You will also be aware of the work which IARU does to encourage sensible use of our radio spectrum through voluntary band plans to ensure that the many modes of interest to the amateur radio service can operate without undue inter-mode interference, thus maximising efficient spectrum utilization. IARU is the only organization with the breadth of representation around the world – we have 167 country member societies –  that can bring together the many interests of radio amateurs to arrive at sensible band plans on a voluntary basis.

So that covers the core work of IARU in a few minutes.

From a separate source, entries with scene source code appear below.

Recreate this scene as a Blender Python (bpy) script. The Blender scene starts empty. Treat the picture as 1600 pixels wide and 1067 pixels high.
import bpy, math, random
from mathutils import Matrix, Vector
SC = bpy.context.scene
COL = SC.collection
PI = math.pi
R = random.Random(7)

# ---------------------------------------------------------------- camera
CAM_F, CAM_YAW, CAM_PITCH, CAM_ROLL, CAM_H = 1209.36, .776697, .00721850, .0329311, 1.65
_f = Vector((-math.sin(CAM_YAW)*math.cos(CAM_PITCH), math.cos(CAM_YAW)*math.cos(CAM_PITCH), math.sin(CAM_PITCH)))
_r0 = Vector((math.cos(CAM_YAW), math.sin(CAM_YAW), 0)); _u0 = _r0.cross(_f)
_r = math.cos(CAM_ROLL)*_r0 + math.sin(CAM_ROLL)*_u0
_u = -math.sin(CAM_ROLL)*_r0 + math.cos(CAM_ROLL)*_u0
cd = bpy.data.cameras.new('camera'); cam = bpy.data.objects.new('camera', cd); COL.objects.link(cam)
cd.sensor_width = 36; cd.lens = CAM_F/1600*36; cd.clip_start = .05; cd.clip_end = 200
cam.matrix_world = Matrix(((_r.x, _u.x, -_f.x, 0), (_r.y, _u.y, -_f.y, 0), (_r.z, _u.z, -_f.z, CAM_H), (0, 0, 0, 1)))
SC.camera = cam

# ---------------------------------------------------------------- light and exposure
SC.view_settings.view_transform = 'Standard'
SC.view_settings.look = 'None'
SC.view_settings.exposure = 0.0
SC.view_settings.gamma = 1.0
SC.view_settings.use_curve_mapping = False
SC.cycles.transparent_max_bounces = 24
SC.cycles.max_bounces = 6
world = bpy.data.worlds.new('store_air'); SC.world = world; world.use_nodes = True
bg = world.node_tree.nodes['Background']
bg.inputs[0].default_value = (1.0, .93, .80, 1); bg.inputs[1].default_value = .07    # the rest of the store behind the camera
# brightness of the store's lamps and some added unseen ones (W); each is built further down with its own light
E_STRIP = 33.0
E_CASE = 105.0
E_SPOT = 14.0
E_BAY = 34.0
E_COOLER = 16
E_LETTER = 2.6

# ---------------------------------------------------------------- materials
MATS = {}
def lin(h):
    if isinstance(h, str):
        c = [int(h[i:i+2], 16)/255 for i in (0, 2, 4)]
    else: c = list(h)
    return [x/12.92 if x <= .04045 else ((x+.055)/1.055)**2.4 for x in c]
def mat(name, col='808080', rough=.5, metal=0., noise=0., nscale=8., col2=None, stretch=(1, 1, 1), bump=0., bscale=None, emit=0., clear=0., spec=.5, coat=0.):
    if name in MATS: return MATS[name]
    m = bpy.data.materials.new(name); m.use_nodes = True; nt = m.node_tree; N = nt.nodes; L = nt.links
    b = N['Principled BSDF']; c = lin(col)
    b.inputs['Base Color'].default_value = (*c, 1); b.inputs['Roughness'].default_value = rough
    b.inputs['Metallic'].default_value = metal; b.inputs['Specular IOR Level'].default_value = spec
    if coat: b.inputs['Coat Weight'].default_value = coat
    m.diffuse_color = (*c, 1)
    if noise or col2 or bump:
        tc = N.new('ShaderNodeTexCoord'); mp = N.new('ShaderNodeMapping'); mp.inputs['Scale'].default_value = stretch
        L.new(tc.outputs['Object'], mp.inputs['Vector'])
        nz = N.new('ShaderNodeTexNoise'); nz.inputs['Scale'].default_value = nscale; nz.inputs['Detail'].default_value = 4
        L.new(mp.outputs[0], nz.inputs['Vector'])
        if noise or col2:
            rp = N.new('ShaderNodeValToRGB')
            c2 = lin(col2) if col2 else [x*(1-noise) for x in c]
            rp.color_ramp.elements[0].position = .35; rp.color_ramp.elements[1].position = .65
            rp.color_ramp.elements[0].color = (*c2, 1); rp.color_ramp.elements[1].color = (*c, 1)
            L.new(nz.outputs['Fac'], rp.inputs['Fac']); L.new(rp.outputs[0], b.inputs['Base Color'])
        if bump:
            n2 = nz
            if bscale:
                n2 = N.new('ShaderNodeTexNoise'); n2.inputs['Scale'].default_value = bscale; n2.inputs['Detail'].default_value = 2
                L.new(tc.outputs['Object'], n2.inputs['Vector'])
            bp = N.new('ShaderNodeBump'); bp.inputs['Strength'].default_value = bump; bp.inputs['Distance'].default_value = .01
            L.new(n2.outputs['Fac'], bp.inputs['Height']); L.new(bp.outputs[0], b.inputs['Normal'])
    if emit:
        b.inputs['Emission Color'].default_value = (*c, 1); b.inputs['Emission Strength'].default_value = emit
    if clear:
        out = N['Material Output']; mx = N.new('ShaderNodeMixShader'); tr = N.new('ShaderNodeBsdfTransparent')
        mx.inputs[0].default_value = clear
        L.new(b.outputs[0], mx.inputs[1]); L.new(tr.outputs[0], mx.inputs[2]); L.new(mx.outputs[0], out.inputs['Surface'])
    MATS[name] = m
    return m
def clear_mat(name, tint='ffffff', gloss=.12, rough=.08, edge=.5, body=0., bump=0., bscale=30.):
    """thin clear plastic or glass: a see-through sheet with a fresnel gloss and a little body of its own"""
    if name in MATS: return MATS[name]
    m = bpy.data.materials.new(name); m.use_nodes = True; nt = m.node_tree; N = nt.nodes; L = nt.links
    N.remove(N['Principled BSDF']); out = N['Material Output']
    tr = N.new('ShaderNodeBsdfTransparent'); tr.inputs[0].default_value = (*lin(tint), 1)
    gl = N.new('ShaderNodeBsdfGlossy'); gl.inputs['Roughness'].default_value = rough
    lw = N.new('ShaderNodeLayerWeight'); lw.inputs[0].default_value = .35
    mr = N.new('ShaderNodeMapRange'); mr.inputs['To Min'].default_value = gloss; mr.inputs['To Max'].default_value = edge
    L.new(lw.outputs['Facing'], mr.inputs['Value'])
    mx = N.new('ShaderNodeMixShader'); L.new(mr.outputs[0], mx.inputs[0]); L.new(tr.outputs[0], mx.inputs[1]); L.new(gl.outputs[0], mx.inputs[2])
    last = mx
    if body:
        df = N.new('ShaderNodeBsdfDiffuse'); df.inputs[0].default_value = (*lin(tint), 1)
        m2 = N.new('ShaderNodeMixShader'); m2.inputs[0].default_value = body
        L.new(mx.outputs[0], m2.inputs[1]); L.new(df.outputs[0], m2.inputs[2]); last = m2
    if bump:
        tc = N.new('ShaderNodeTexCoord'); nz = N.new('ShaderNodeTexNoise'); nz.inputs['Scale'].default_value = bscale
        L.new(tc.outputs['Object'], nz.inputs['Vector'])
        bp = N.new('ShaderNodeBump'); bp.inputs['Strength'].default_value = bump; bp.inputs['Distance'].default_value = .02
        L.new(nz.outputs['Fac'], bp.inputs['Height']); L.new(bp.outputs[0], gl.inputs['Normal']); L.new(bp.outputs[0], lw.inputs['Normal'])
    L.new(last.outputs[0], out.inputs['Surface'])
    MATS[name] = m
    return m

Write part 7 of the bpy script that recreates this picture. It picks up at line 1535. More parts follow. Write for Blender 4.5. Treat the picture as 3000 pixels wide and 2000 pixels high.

It can be summed up as working for spectrum access and privileges, working to protect the radio spectrum and ensuring efficient utilization of the amateur spectrum by all who use it.

And finally an advertisement. If you are in a position to help IARU, through your national member society, perhaps in meetings in RTOs or in standards bodies, please do offer to help. IARU is heavily dependent on a relatively small number of very capable people who are able to help drive the amateur radio agenda forward. But we need to look to the future and develop the IARU team for tomorrow. If you can help, please discuss what you have to offer with your national society or visit the IARU stand in the exhibition hall to learn more.

So I wish DARC and the organisers of HamRadio 2017 every success for another outstanding event, and I look forward to a successful Regional Conference near Munich later in the year.